London 2012: Top Union boss threatens industrial action

Unite general secretary Len McCluskey says he considered the London Olympics a legitimate target for demonstration

Sportsbeat
By Sportsbeat
london 2012 torch
Strikes by transport workers are one of the biggest concerns for London 2012 organisers Locog/Getty Images

london 2012 torch

The leader of Britain’s biggest union has admitted industrial action could be staged during this summer’s London 2012 Olympics.

Unite’s general secretary Len McCluskey told the Guardian that he considered the Games a legitimate target for demonstration, considering the large amount of public money, over £7bn, spent on the event despite continued government spending cuts.

Unite represents many transport workers, who are locked in negotiations over extra payments for the increased workload they expect during the Olympics and Paralympics.

And McCluskey admitted officials were discussing what leverage they could apply to those talks.

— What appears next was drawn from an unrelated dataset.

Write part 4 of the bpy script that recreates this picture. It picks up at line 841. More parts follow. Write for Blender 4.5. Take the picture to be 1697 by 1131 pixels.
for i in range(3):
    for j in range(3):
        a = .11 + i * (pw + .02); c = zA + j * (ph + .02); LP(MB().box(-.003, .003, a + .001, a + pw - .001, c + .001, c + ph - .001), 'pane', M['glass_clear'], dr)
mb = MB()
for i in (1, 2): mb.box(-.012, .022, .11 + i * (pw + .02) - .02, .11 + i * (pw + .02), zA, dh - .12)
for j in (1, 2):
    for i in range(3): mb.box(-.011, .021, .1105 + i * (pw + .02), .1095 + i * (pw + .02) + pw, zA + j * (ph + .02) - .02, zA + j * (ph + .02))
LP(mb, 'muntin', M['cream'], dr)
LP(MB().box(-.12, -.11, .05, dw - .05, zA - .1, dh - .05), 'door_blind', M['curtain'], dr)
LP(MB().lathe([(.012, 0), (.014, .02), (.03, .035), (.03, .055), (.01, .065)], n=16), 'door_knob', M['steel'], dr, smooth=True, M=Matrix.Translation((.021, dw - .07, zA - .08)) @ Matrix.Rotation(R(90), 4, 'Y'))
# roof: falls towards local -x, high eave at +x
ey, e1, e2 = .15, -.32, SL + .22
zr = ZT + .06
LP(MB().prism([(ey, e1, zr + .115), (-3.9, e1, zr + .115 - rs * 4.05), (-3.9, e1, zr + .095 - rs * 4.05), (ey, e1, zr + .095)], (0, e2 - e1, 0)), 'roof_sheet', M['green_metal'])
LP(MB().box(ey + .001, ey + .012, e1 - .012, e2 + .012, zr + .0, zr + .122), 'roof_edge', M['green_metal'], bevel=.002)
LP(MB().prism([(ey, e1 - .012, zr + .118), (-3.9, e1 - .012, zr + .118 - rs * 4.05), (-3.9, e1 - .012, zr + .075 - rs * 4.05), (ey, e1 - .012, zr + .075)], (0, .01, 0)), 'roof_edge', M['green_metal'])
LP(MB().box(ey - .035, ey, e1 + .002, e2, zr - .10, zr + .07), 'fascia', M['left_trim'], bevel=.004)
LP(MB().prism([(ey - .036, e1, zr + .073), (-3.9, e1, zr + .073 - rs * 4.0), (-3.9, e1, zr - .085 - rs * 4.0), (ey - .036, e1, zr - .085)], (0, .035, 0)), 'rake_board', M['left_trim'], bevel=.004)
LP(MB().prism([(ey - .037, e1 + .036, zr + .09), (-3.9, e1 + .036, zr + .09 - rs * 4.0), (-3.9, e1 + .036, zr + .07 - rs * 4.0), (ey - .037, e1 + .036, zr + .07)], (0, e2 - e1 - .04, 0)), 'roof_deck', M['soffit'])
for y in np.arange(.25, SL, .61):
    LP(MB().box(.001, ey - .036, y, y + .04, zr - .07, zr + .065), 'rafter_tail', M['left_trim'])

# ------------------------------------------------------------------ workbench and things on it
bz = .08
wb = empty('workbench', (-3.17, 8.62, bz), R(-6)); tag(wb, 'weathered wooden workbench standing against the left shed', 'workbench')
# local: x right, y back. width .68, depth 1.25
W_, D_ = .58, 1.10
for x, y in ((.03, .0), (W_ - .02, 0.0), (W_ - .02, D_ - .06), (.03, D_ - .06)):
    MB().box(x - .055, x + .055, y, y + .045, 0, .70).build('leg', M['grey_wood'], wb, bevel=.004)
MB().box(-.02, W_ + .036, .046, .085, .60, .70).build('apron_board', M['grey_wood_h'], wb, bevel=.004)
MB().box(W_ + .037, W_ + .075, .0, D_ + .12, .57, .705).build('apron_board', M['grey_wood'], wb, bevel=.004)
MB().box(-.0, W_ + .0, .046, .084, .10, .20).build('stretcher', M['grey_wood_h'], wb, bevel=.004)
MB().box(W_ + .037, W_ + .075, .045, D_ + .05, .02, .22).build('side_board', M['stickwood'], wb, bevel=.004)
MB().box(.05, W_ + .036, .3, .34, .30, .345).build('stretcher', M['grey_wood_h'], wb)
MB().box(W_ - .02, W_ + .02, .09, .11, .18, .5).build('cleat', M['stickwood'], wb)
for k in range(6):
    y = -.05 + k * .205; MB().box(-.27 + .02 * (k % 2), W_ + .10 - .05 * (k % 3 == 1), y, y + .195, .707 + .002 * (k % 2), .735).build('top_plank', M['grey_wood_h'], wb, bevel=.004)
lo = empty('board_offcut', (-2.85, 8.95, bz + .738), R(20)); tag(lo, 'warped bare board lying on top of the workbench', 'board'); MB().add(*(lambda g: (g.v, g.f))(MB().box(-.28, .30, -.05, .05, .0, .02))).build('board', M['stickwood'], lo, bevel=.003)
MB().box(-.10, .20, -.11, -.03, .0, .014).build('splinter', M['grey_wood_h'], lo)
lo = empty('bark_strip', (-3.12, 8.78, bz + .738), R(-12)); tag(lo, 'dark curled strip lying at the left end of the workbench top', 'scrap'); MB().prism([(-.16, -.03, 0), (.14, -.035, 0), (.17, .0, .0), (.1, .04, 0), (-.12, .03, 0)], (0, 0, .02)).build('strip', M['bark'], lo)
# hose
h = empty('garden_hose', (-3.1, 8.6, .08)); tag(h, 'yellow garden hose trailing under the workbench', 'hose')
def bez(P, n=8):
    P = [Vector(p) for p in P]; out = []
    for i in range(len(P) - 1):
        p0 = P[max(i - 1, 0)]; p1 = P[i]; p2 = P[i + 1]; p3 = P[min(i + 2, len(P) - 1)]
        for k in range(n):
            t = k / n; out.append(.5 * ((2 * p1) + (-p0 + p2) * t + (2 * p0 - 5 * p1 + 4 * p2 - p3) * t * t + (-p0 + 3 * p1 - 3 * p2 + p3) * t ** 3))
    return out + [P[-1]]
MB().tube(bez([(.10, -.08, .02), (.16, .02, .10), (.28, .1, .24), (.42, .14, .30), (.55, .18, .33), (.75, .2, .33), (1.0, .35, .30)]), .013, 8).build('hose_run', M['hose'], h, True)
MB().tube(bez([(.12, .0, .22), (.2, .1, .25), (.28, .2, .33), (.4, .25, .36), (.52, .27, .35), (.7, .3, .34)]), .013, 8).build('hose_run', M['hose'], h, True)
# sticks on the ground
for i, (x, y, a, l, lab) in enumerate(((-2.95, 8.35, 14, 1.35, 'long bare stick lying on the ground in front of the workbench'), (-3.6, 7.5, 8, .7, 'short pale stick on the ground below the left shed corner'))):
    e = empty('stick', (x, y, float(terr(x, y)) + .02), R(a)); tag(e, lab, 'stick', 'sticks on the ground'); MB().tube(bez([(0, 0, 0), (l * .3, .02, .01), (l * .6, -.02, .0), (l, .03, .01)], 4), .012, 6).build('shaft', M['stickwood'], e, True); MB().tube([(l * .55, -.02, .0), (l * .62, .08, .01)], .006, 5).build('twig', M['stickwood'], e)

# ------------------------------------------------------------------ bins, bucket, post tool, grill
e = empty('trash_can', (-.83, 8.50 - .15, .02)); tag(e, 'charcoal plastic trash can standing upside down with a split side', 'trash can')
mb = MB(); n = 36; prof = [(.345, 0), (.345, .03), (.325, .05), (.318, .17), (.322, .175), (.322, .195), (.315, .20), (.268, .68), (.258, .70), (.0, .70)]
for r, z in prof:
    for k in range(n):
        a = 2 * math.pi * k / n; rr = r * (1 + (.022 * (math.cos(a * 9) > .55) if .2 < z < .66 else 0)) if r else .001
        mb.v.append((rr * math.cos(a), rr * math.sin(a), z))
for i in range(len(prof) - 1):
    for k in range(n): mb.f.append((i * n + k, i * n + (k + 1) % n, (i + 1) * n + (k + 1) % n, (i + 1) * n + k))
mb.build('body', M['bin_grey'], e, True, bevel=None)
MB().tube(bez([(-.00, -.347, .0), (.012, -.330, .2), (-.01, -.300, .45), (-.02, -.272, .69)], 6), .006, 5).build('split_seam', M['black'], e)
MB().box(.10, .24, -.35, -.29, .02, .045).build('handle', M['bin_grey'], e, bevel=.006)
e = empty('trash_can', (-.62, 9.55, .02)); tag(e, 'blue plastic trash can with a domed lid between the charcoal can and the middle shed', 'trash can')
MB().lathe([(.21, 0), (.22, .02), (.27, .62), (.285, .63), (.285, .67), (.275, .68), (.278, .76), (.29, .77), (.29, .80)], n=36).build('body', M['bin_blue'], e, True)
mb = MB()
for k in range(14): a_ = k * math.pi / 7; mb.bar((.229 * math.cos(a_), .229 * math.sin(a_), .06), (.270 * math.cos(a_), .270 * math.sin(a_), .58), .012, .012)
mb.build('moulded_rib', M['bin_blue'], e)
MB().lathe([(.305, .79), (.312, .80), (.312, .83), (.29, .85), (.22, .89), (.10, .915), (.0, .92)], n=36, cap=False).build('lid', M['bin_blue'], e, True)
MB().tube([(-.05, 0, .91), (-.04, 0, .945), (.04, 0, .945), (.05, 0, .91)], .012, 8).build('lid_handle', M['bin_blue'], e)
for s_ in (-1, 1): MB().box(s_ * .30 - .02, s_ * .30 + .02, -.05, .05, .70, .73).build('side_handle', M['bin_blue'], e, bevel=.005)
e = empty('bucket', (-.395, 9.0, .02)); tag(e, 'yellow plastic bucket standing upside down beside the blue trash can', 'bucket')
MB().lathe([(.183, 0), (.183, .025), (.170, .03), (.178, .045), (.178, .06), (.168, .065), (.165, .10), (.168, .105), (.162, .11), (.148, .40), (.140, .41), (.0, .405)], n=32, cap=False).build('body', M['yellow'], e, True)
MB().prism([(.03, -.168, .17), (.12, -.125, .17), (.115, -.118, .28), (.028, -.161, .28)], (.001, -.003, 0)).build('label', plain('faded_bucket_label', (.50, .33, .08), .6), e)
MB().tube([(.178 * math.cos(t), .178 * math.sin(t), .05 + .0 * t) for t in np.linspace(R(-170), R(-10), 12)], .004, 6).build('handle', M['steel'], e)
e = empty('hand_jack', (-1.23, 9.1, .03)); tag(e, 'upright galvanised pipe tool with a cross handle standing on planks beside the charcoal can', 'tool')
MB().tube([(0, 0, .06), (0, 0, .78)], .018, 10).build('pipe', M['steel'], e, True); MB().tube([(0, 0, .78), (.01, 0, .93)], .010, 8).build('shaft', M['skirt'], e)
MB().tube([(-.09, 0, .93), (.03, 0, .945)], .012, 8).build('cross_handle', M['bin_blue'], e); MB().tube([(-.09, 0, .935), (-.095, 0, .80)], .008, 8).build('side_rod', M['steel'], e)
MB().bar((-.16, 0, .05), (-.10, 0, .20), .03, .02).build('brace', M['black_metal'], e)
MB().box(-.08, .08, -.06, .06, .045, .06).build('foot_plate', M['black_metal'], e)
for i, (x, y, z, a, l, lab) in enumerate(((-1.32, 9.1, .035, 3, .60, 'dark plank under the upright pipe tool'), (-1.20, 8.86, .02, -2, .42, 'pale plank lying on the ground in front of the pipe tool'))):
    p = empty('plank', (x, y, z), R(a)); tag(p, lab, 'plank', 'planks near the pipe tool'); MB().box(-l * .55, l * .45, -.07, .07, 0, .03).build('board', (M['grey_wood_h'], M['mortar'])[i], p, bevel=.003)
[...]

“The attacks that are being launched on public sector workers at the moment are so deep and ideological that the idea the world should arrive in London and have these wonderful Olympic Games as though everything is nice and rosy in the garden is unthinkable,” said McCluskey.

“Our very way of life is being attacked. I believe the unions, and the general community, have got every right to be out protesting. If the Olympics provide us with an opportunity, then that’s exactly one that we should be looking at.

“Now nobody has made any decisions yet and, of course, it would be nice if we were able not to disrupt such a prestigious event as the Olympics.

“I believe the unions, and the general community, have got every right to be out protesting. If the Olympics provide us with an opportunity, then that’s exactly one that we should be looking at.”

Olympic organisers are well aware of the impact any strike action could have on the Games, particularly with regards to transport – as underlined by the RMT’s repeated walkouts on the London Underground.

Four years ago they announced a set of overarching ‘Principles of Co-operation’ with the Trade Union Congress, which, while not legally binding, they hoped would form the basis of a positive partnership.

Unions 2012, the group which brings together all unions that have an interest in the success of the Olympics and Paralympics, meets regularly with organisers Locog, while Barry Camfield – a former senior official at the Transport and General Workers Union – sits on the Olympic Delivery Authority board.